== AIM OF THE EXERCISE ==
Repeat exactly what appears from the opening line of the listing to the line with "seated_man()", inclusive.
* BEGIN DATA SECTION *
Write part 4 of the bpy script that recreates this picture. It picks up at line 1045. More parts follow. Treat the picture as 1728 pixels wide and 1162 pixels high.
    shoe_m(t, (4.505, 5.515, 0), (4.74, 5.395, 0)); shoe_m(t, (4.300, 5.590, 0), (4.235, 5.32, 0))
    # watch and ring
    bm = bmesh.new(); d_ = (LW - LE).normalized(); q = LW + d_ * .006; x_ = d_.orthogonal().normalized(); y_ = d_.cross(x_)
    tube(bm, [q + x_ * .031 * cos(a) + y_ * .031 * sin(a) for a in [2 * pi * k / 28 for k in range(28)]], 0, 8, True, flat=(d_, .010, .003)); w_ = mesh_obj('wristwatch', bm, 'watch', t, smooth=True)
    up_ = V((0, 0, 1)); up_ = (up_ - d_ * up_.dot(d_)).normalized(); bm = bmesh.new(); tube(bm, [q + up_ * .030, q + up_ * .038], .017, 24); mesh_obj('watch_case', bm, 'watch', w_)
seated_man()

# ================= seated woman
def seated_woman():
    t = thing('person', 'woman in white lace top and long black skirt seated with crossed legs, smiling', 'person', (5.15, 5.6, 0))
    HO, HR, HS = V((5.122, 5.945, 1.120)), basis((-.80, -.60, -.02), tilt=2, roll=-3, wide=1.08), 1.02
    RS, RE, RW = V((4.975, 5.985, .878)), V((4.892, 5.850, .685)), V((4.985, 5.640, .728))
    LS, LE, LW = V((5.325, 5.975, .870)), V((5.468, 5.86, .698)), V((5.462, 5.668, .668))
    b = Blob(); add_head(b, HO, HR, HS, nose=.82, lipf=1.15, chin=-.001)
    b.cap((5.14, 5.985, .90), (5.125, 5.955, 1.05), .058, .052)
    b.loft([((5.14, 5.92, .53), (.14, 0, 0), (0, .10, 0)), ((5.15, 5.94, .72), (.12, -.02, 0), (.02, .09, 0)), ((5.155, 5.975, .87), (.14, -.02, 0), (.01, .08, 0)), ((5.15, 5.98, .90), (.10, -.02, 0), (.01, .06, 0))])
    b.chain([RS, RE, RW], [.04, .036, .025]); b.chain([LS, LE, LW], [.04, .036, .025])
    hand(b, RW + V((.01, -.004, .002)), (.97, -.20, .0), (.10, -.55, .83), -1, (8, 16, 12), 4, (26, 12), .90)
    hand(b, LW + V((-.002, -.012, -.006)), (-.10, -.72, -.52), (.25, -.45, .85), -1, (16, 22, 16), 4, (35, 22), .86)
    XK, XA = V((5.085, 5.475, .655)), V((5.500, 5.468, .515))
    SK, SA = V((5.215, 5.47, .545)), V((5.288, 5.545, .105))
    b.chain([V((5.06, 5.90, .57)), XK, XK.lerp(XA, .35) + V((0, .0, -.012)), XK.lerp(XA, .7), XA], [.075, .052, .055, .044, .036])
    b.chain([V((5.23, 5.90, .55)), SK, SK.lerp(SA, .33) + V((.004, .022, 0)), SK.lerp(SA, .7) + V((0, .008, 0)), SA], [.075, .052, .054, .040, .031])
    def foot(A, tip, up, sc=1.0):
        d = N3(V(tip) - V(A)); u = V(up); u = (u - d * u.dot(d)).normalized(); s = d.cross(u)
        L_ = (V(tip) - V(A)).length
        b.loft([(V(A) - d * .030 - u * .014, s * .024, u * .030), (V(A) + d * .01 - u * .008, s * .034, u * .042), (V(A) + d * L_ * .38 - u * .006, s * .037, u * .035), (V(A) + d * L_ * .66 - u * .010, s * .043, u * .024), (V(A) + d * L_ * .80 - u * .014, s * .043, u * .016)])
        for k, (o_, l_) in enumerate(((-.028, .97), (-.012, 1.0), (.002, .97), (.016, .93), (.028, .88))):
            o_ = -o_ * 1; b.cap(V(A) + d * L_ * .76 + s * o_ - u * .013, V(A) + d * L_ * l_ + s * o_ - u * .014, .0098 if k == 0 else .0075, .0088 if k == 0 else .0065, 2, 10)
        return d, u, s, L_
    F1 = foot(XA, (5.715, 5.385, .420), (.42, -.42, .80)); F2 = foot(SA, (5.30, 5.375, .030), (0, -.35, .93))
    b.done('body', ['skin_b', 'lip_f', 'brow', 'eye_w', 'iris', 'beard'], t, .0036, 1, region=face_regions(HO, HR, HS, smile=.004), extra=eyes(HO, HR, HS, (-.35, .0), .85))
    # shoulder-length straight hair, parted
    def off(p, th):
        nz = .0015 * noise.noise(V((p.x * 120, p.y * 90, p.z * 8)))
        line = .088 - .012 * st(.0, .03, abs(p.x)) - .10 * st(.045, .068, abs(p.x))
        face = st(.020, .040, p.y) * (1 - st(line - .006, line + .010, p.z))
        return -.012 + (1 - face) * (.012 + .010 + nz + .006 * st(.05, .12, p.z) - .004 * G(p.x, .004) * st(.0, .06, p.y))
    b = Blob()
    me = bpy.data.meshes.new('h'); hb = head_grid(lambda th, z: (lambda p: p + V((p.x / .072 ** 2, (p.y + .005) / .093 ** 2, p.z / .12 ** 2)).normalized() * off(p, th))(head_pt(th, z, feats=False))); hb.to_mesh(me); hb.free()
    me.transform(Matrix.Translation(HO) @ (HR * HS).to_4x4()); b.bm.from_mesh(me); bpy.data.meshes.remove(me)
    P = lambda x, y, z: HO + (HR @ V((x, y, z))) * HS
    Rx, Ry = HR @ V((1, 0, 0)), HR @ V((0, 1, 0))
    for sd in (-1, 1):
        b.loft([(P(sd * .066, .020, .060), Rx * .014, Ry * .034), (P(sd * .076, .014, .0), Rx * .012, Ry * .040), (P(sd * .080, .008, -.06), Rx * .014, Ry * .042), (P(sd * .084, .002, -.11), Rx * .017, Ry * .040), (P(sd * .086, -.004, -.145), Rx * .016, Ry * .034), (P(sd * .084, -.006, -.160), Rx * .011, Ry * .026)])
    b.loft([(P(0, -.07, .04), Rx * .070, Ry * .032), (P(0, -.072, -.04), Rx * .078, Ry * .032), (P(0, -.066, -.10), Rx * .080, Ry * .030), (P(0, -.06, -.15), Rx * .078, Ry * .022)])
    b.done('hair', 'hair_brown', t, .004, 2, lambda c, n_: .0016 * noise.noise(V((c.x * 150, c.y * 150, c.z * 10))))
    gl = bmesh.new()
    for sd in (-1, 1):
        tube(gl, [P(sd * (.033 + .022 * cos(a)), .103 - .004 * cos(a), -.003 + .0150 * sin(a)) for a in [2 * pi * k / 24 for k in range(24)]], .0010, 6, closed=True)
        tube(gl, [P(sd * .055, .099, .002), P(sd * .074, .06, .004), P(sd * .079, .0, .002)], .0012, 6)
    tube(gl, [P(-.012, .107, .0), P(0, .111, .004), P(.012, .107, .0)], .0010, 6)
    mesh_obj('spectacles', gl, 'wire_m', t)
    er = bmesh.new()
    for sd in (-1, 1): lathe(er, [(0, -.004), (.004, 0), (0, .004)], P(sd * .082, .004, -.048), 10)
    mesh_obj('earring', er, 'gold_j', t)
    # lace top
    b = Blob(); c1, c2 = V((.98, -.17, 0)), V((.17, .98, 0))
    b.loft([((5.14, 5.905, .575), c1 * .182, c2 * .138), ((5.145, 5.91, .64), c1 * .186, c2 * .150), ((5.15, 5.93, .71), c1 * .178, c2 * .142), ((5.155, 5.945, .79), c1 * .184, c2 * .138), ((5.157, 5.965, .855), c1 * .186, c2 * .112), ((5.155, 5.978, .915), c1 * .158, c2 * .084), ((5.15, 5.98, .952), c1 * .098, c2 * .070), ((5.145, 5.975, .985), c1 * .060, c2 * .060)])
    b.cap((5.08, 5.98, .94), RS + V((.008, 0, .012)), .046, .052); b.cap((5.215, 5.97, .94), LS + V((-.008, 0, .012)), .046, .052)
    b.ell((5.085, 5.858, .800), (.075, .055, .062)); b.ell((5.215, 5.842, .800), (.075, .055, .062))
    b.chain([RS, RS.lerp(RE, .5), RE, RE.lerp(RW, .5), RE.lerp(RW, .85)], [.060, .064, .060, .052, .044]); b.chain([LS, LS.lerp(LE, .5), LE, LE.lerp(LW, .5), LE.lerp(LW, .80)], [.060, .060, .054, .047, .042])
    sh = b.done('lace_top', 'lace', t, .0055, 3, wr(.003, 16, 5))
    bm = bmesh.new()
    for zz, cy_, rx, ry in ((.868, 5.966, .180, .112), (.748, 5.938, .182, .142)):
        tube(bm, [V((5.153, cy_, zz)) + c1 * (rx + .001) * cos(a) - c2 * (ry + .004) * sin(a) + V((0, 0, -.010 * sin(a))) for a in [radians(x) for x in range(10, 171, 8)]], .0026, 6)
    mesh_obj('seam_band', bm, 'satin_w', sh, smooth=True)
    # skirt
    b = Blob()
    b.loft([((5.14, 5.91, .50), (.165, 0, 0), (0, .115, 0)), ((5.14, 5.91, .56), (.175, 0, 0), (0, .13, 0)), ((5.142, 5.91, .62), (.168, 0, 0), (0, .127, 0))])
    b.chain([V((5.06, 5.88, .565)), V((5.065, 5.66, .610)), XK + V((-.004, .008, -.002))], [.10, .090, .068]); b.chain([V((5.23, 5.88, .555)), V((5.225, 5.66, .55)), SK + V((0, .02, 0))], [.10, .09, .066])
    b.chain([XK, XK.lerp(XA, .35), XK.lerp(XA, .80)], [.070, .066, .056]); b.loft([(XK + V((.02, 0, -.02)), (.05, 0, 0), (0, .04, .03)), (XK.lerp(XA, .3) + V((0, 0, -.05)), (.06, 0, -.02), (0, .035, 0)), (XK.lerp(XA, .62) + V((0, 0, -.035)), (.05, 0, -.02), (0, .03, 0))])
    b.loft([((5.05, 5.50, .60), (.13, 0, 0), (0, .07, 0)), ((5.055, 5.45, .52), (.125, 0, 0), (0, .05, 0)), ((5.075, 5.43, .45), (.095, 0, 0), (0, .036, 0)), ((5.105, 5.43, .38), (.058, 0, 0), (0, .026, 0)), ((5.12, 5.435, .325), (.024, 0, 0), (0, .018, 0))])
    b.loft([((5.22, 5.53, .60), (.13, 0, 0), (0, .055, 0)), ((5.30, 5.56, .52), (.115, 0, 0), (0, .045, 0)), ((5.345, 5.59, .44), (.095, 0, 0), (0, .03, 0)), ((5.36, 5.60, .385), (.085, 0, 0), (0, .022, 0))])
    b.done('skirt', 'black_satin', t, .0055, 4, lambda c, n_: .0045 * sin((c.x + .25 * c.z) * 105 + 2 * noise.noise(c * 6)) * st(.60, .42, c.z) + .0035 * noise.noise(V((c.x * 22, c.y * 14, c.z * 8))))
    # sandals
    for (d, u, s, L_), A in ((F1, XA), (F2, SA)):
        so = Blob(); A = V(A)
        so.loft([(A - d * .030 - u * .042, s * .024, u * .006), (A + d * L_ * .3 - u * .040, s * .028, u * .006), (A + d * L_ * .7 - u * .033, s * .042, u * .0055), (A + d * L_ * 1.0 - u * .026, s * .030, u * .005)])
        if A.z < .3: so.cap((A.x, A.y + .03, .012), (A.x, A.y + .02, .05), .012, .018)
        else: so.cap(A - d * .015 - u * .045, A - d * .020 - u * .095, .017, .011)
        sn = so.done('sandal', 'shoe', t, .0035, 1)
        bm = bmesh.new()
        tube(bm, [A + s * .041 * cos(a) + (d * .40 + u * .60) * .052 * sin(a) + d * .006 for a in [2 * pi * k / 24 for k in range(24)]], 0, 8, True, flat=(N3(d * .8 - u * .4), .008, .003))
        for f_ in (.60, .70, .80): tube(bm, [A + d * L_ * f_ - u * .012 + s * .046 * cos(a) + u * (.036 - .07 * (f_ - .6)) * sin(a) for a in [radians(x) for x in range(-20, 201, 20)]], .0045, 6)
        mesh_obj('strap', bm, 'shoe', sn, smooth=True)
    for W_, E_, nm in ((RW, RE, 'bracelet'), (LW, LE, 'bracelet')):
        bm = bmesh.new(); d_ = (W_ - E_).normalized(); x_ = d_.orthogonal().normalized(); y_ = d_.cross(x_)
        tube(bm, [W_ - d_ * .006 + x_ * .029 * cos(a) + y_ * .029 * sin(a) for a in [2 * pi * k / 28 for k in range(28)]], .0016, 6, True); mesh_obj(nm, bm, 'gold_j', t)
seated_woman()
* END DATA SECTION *
== OUTPUT BELOW ==
Write part 4 of the bpy script that recreates this picture. It picks up at line 1045. More parts follow. Treat the picture as 1728 pixels wide and 1162 pixels high.
    shoe_m(t, (4.505, 5.515, 0), (4.74, 5.395, 0)); shoe_m(t, (4.300, 5.590, 0), (4.235, 5.32, 0))
    # watch and ring
    bm = bmesh.new(); d_ = (LW - LE).normalized(); q = LW + d_ * .006; x_ = d_.orthogonal().normalized(); y_ = d_.cross(x_)
    tube(bm, [q + x_ * .031 * cos(a) + y_ * .031 * sin(a) for a in [2 * pi * k / 28 for k in range(28)]], 0, 8, True, flat=(d_, .010, .003)); w_ = mesh_obj('wristwatch', bm, 'watch', t, smooth=True)
    up_ = V((0, 0, 1)); up_ = (up_ - d_ * up_.dot(d_)).normalized(); bm = bmesh.new(); tube(bm, [q + up_ * .030, q + up_ * .038], .017, 24); mesh_obj('watch_case', bm, 'watch', w_)
seated_man()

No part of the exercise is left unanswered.